I have been hunting that pair of jeans for the last three months and finally found a pair worth buying, literally, last night. This is why time and patience are as crucial as The Plan.

I am attending a proper British wedding at the end of June, one with a church ceremony and a three-course dinner. And, determined to stick to my second-hand philosophy, I have already begun to plan my Wedding Outfit Plan.

Yes I plan for plans; yes I have anxiety. Why do you ask?

Check Out

Purchasing an item in a shop is much easier as you can fondle it, check the seams, and check for pit stains. But when buying online you need to examine the seller even more than the item itself. You’re at the mercy of their photographs that might have hidden a snag or stain, or maybe even have a photo filter changing the colour of the garment. So you need to make sure you trust their photos and their description of “worn once, excellent condition!”
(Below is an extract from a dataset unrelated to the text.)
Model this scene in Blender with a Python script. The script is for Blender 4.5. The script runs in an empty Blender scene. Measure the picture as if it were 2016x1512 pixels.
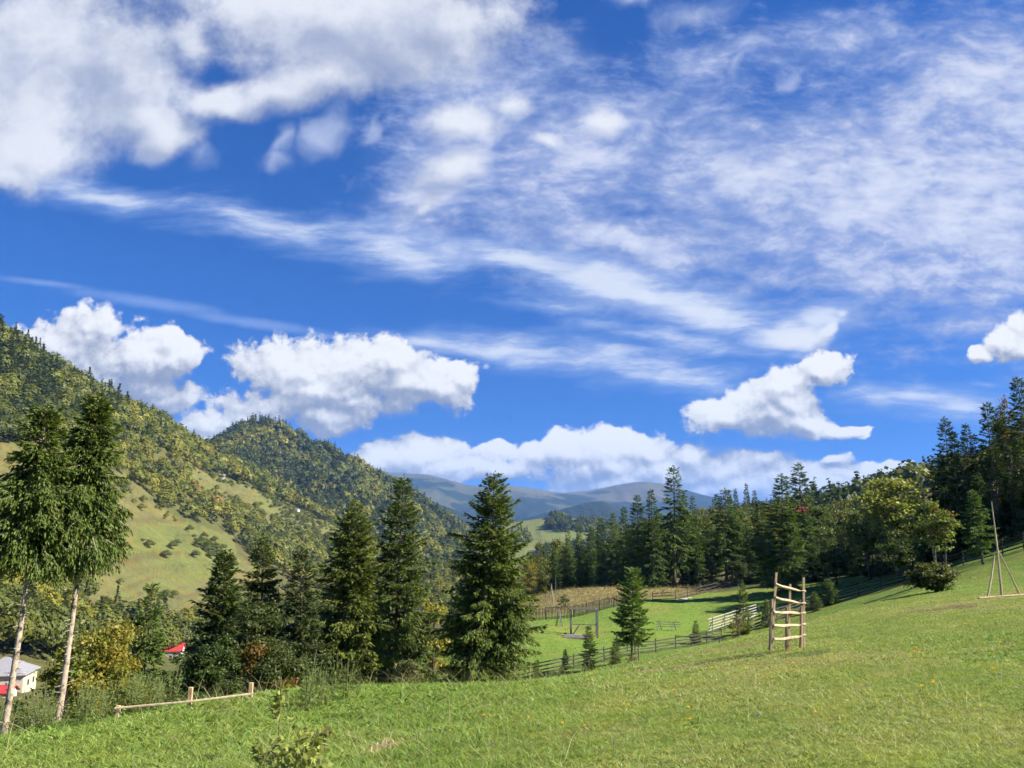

You’ll need to check the written reviews of their previously sold items and if I can find a review of a similar item, such as another pair of jeans, that is a bonus. The trick here is to check the prices of their sold items as well. You can compare prices to see how much of a bargain you can ask for.

It never hurts to ask for a discount or for free shipping. Once I’m at the point in my selection and research of an item that I’m messaging the seller I have usually decided I’m willing to pay full price, but I do love the small thrill of getting a good deal on something I’ve long been searching for.

Before either of us start thinking I’m some great deal-maker I should say I’m highly unlikely to negotiate like this in person.

The Happy Ending

On a recent trip back home to the States for nearly the entire month of February it wasn’t until we arrived and I looked through the clothes I packed in a feverish, NyQuil haze that I noticed that most of what I’d chosen to bring with me was second-hand. It is no coincidence that my favourite, most versatile clothing comes from a focused style plan and the will to sort through all the shit to find my favourite thrifts.